> Problem:
Work through the entries below and report how many lines include "scene". The number alone is the answer.

(A block of data)
--
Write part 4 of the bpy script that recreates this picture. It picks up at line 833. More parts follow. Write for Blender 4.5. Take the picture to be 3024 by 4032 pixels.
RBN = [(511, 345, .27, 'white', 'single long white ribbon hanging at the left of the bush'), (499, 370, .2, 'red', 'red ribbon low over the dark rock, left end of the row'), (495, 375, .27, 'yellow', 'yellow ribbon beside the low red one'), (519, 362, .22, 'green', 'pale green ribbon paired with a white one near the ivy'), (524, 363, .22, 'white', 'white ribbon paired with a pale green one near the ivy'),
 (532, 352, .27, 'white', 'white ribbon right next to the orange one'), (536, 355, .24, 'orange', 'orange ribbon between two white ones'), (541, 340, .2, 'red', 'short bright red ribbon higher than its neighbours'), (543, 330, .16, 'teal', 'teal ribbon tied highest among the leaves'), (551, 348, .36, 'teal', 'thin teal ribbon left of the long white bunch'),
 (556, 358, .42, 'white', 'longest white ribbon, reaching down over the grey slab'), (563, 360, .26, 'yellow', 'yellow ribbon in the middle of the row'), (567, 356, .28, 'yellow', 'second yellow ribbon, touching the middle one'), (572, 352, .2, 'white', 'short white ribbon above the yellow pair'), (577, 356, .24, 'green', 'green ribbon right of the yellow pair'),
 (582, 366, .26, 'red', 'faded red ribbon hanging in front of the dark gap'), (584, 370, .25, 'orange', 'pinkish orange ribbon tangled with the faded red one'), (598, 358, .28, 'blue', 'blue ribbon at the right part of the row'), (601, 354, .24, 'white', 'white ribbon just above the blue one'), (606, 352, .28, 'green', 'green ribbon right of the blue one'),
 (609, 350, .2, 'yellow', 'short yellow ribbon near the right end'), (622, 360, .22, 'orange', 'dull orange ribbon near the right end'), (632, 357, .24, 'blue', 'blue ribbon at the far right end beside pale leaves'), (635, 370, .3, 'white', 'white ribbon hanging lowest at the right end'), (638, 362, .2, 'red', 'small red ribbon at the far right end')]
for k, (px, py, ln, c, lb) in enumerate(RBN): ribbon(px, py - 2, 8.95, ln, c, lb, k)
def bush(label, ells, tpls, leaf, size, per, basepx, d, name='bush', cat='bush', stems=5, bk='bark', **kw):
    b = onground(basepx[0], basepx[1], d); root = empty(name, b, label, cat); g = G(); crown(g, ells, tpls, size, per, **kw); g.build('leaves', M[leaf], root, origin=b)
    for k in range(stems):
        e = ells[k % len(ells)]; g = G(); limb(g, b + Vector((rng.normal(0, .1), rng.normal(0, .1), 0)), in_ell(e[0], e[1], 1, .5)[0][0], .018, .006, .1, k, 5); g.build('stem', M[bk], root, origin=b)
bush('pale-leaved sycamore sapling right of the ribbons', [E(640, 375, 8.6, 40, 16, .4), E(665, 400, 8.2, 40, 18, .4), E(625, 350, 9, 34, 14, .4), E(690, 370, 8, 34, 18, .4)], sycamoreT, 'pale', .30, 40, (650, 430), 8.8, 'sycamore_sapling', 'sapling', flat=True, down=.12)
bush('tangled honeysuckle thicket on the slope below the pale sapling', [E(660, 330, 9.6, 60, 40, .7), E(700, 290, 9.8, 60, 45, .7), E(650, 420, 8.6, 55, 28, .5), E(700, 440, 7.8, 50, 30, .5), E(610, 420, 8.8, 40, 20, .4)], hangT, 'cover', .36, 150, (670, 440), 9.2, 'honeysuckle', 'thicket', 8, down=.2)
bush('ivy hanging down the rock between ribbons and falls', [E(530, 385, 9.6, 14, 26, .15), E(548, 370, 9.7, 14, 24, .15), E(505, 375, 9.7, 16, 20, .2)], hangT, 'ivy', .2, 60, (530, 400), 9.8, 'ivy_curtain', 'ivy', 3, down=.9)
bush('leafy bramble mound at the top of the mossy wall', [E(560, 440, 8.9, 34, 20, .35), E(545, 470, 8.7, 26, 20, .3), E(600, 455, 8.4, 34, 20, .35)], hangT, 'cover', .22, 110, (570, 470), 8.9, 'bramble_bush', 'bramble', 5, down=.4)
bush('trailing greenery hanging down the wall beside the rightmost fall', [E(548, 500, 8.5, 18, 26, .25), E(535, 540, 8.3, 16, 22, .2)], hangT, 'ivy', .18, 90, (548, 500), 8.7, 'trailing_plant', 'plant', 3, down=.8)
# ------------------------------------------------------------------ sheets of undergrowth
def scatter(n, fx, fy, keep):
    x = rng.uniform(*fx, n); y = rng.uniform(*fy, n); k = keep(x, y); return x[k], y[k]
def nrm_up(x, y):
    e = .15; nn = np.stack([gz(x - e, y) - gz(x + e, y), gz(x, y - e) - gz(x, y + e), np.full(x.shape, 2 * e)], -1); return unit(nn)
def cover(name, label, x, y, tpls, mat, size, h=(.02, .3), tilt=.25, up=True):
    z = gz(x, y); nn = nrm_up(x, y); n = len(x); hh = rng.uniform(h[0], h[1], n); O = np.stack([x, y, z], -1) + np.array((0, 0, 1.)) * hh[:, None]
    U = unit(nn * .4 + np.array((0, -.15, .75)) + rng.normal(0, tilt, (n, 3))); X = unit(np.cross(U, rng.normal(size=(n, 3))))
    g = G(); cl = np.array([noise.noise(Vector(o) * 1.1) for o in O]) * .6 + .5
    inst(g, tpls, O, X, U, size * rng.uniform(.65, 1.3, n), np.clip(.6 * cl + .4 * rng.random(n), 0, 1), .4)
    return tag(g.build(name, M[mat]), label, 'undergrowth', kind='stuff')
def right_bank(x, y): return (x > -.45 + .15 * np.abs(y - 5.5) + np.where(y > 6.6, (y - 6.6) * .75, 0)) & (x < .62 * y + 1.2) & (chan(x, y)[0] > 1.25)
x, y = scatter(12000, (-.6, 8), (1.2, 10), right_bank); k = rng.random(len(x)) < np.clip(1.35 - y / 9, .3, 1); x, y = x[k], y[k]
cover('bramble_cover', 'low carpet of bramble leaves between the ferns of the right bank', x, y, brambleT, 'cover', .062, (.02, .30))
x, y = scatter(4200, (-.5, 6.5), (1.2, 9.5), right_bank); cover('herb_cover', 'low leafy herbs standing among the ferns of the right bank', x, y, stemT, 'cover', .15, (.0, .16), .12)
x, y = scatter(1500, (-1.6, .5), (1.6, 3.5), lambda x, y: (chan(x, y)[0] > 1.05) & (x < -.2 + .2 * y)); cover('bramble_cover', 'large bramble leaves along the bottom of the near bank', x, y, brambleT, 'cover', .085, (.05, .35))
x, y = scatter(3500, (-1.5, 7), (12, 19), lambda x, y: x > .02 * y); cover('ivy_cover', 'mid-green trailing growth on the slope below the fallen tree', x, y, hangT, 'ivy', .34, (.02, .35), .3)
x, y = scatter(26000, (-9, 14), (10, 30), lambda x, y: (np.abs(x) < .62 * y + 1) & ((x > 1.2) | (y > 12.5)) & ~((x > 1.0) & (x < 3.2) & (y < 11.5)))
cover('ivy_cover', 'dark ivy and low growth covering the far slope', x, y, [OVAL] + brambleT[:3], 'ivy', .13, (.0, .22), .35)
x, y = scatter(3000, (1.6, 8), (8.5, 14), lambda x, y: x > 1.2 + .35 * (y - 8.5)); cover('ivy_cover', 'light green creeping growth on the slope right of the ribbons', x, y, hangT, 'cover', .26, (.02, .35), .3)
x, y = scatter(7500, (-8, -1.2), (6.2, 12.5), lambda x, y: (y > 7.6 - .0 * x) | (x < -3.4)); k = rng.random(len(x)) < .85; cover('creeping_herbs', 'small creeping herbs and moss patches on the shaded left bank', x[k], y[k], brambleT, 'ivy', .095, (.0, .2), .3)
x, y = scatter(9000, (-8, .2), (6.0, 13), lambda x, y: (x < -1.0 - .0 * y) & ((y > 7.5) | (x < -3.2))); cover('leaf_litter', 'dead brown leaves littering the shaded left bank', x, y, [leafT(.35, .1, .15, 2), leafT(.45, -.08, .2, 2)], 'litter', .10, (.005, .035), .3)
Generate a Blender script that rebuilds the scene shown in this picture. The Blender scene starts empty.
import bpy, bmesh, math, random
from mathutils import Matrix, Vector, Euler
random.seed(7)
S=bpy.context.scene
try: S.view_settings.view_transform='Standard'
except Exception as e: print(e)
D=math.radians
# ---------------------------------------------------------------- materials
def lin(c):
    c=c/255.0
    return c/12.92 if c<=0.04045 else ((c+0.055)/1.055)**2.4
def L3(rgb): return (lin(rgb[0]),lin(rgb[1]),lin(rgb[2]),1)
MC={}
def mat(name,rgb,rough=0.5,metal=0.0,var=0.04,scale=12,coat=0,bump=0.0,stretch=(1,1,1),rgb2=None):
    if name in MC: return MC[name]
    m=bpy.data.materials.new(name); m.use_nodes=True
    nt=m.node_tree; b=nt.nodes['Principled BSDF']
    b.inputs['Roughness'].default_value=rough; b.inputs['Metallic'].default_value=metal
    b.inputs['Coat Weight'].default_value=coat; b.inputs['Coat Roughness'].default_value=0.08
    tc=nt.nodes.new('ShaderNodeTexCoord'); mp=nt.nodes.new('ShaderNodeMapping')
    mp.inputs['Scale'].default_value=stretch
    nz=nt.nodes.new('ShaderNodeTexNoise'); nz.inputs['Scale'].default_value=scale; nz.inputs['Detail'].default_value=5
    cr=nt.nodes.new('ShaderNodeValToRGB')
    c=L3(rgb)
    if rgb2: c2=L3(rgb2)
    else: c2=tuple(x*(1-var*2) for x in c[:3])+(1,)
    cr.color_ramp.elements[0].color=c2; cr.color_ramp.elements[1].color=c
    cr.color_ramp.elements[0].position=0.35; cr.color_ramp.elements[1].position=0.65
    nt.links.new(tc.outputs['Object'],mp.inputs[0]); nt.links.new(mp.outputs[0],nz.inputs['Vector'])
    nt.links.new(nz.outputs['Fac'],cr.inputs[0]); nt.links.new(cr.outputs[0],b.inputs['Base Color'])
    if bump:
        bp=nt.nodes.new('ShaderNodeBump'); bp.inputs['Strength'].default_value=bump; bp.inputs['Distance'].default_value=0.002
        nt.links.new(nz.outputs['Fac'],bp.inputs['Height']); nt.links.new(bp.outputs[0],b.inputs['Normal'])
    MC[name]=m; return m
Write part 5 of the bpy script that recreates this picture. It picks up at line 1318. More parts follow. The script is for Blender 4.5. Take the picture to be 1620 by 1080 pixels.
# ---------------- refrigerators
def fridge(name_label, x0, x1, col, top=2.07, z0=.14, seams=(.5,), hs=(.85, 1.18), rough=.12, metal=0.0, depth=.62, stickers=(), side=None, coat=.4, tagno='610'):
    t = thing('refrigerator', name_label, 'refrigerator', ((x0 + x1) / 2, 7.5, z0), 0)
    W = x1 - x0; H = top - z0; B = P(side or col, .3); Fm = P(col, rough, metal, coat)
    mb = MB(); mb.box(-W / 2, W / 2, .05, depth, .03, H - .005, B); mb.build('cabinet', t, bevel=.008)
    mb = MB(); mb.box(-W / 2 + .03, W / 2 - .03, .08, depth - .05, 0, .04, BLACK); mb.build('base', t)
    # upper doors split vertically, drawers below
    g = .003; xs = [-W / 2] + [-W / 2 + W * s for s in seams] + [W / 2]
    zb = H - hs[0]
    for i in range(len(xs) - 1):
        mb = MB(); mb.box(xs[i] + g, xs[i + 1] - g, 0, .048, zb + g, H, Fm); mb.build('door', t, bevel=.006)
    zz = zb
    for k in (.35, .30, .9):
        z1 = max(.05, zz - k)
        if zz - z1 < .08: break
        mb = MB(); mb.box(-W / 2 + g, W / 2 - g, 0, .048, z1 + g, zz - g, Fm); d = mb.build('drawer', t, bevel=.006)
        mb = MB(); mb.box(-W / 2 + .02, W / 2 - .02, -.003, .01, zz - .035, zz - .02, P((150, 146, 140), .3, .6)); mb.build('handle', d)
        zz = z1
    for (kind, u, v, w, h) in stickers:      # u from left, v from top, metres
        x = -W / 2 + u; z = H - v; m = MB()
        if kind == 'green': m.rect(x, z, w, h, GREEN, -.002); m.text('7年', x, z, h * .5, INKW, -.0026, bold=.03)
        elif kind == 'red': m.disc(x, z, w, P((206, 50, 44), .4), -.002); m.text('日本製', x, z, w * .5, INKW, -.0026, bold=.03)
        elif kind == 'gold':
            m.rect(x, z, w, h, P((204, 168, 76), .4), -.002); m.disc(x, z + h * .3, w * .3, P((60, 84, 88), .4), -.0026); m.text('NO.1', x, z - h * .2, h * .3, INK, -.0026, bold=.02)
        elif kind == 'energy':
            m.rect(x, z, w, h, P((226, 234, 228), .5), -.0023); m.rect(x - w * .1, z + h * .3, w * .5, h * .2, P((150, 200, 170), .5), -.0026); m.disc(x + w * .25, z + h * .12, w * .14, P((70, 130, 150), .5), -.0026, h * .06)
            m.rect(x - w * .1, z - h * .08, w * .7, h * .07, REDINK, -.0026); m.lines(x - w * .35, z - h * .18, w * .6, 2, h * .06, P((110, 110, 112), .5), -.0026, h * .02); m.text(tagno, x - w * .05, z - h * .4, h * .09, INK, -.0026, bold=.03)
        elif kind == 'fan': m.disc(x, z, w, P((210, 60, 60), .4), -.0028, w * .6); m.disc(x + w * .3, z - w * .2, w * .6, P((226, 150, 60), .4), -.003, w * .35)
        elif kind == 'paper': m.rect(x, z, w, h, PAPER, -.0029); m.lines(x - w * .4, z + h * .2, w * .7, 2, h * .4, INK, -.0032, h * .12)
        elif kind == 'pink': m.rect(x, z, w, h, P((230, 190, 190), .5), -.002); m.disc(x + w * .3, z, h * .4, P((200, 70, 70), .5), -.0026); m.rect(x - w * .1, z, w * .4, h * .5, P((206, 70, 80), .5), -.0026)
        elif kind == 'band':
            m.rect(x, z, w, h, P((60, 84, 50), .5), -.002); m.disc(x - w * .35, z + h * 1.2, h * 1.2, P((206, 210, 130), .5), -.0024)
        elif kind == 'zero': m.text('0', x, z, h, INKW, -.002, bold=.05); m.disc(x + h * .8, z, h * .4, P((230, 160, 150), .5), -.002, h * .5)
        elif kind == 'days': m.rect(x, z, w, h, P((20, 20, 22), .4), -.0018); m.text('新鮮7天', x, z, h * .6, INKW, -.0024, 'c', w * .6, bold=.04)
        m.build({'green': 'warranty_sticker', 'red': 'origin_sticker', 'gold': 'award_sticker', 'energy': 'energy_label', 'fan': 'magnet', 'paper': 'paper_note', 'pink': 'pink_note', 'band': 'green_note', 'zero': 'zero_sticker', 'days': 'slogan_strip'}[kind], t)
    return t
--
> Answer for this exercise:
2